Axeman Osborne slashes disabled people’s benefits

WHEN GEORGE Osborne announced £11 billion cuts to welfare spending in June’s budget, disabled people and their families were shocked. But few could have been prepared for the sheer brutality of the further £7 billion welfare cuts in the spending review.

As well as being affected by changes to housing benefit and the way benefits and pensions are ‘uprated’ in the future, the Tory/Liberal budget made it clear that measures to move a million sick and disabled people off incapacity benefit over the next three years will continue and reductions in Disability Living Allowance (DLA) payments by £1.4 billion a year by 2014 will be made.

The spending review continued the bad news and included the unexpected announcement that Employment and Support Allowance (ESA) will be time-limited to 12 months, except for a small number of the most severely disabled people that the notorious work capability assessment cannot define as being capable of paid employment.

In effect, chasing people off incapacity benefits and ESA is simply a way of reducing disabled people’s income by about 20%-25% and has nothing to do with helping people into work.

Also, the announcement that 20,000 younger disabled people in residential care will lose their DLA mobility component will not only reduce their income by two-thirds, but also effectively end by slight of hand DLA as a universal benefit for disabled people under 65.

But rather than condemn these vicious cuts outright, New Labour’s shadow chancellor Alan Johnson, in his Commons response to Osborne, said: “Where changes are fair, proportionate and encourage work we will support them as we have shown in respect of incapacity benefit, a reformed gateway for Disability Living Allowance and on upratings.”

An unbelievable statement but consistent with the fact that a number of foundation stones for the Tory/Liberal welfare cuts were laid by the governments of Blair and Brown.

Just as worrying for disabled people and their families is the response of the UK Disabled People’s Council. Rather than condemn outright the Tory/Liberal cuts as Inclusion London has done in a briefing published following ‘Axe Wednesday’, the UKDPC’s post spending review statement says it has had discussions with the minister for disabled people, Maria Miller, and stressed the need for full impact assessments that will identify the effect the cuts will have on disabled people.

If King Canute was alive today, the UKDPC would no doubt have advised him to produce an equality impact assessment before the tide came rushing in!

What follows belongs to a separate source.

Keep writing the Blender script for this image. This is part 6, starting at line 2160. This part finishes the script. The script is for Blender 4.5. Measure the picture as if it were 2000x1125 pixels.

Given the severe impact the Tory/Liberal cuts will have on the lives of disabled people and their families, anti-cuts campaigns and the trade union Public Services Alliances need to develop links with disability and carers’ organisations.

Highlighting examples of how the cuts will impact on the most severely disabled people will demonstrate to many that it is the trade unions and their allies that will protect the most vulnerable, not Cameron or Clegg.